La burocracia se ha convertido, con el desarrollo del estado social y democrático de derecho, en un mal en sí misma, en un freno al progreso y en un peso inaguantable para los ciudadanos y las asociaciones que estos han creado para auto regularse, ya sean las de ámbito económico -como son las empresas- o las sociales, como los clubes deportivos, las asociaciones de vecinos, las culturales y benéficas, entre otras. La burocracia es, ahora más que nunca, la mayor rémora para el desarrollo económico y social de una nación. Pero lo que de verdad define hoy en día a la administración es el ser un auténtico pesebre de estómagos agradecidos en el que pastan rebaños de inútiles colocados a través de las cuotas de poder de los partidos y del nepotismo más desvergonzado.
Miles de burócratas se encaminan cada mañana a sus oficinas en todo el país sabiendo que nada van a hacer y que nadie nada les va a exigir. Tras fichar, saldrán a almorzar, regresarán, moverán algún papel de un lado al otro de la mesa, se levantarán para charlar con sus compañeros, saldrán a merendar, regresaran tras hacer la compra diaria en horario laboral y, finalmente, regresaran presuntamente agotados a sus hogares. Y, a final de mes, cobrarán.

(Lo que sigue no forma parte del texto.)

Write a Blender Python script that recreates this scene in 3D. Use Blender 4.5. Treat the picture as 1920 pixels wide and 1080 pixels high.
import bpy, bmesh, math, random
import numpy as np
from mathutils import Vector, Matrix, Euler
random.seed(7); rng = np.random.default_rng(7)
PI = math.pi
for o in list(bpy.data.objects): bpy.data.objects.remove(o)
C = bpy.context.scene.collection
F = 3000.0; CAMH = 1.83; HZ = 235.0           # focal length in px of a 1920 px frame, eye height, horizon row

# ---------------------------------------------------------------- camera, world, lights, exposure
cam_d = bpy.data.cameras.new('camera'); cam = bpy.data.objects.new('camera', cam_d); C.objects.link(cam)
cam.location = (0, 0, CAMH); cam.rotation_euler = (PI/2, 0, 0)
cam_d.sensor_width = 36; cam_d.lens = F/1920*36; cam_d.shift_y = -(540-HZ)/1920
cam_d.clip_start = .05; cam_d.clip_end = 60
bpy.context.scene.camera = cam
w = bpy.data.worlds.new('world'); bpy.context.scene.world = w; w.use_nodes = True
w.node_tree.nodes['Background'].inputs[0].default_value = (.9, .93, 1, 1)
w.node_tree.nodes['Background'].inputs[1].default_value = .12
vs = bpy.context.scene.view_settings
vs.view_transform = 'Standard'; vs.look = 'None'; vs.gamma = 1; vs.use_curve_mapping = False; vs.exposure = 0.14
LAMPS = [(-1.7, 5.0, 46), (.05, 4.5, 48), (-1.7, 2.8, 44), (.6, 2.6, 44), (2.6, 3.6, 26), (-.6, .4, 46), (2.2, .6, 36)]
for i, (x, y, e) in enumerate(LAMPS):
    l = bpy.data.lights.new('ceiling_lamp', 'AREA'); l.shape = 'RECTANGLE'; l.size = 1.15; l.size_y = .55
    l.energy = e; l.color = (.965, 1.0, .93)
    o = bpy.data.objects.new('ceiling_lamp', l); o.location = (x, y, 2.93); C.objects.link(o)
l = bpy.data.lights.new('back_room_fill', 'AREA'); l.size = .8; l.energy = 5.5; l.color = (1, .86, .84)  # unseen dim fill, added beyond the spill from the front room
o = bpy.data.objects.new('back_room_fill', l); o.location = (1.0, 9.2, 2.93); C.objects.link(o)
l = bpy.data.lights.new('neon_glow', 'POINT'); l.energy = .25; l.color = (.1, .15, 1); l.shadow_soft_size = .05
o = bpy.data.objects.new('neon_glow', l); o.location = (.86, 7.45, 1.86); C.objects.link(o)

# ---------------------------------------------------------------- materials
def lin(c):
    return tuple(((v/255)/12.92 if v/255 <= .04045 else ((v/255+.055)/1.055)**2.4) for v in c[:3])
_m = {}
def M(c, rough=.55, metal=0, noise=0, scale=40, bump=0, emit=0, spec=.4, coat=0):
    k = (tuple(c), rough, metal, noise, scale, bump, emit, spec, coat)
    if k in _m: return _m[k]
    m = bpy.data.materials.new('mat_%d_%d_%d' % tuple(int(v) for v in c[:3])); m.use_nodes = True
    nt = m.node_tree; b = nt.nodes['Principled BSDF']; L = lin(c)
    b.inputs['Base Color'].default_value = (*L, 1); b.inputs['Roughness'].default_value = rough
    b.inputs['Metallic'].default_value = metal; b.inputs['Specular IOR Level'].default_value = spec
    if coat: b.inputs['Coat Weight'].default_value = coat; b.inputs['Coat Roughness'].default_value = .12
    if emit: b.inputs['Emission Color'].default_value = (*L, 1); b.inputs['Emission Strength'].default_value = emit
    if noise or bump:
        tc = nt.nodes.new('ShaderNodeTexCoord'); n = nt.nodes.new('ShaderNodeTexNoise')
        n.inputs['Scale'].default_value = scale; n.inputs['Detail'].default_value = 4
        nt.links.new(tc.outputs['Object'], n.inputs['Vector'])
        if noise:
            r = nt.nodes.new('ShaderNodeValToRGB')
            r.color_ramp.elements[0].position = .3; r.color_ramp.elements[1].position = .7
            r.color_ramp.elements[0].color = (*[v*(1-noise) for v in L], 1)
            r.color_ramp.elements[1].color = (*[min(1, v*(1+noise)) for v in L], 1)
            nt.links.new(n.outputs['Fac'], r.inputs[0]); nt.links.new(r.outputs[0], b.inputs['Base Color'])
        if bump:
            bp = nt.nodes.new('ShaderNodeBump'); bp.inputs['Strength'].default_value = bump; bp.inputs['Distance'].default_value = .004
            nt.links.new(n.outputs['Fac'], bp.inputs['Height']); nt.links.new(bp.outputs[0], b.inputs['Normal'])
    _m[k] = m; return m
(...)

Cierto es que en todos los campos en el que se desenvuelve el ser humano se registran honrosas excepciones, pero más cierto es que la verdadera responsabilidad de esta execrable situación no es del chupatintas que se pasa la mañana quitando clips y clavando grapas, sino del político que se lo permite.
Es usted, señor político, el que desde el advenimiento de la democracia, y más desde la crisis, nos ha estado engatusando con la necesidad de reformar la administración para agilizarla y modernizarla. Y también es usted, señor político, el que, llegado a la poltrona, se ha olvidado inmediatamente de esta promesa al contemplar la ingente labor que ante usted se presentaba. Y los sindicatos son los que, finalmente, se encargan siempre de hacerle ver al político de turno, al acobardado político de turno, que afrontar la reforma de la administración es intentar desenredar el nudo gordiano. Y el político, que acobardado sabe que cada cuatro años su cargo está en juego y al albur de los votos, desiste sin ni siquiera avergonzarse de sus propias mentiras.
No es menos cierto que entre los funcionarios de las administraciones públicas hay verdaderos profesionales entregados a su trabajo y respetuosos con la responsabilidad que se le ha conferido. Pero pocos son si vemos las colas que se forman diariamente frente a las ventanillas de las instituciones, los miles de ‘vuelva usted mañana’ que se oyen tras requerirse más documentos inútiles a los administrados o, incluso, la auténtica abulia que adorna todo el quehacer cotidiano de los rácanos burócratas.
En un momento de nuestra historia en el que cualquier gestión de una punta a la otra del orbe se hace simplemente desde un teléfono móvil, en el que podemos comprar el bien o servicio que queramos solamente con un clic o ver lo que pasa en tiempo real en la otra punta del mundo a través de cualquier enlace de Internet, vemos atónitos como para completar un trámite cualquiera de cualquier administración nos vemos obligados a compulsar documentos que están en poder de la propia administración, hacer múltiples gestiones burocráticas que nadie nos reclama a la hora de cobrar nuestros impuestos y, también, horas y horas de colas inexplicables.
El Leviatán de la burocracia está matando la confianza de los ciudadanos en sus propias administraciones ya que los políticos utilizan la función pública como una fuente de votos para sí mismos. Y los sindicatos de funcionarios y los propios trabajadores públicos lo saben y se aprovechan de ello.
Y es en este punto en el cuál nos preguntamos y preguntamos a los lectores de esta Carta: ¿por qué algunos países son menos corruptos y están mejor gobernados que otros? Y la respuesta surge de la constatación de que la organización de la burocracia del Estado subyace como factor crítico en la existencia o no de esta misma corrupción. Los países donde los funcionarios son reclutados por sus méritos funcionan mejor que aquellos en los que deben sus puestos a conexiones políticas. Esa es la diferencia entre gobiernos de alta calidad que actúan con imparcialidad y aquellos que medran entre prácticas corruptas y utilizando los recursos públicos de forma espuria y partidista. ¿Qué ocurre cuando la actividad de los políticos y los funcionarios está tan entremezclada que la carrera de los segundos depende de las decisiones de los primeros? Ocurre lo que ocurre en España: que la corrupción abunda y la Administración es ineficaz.
Esa es, pues, la verdadera razón que subyace detrás del reiterado incumplimiento de la reforma de la administración: la corrupción inmisericorde de la política.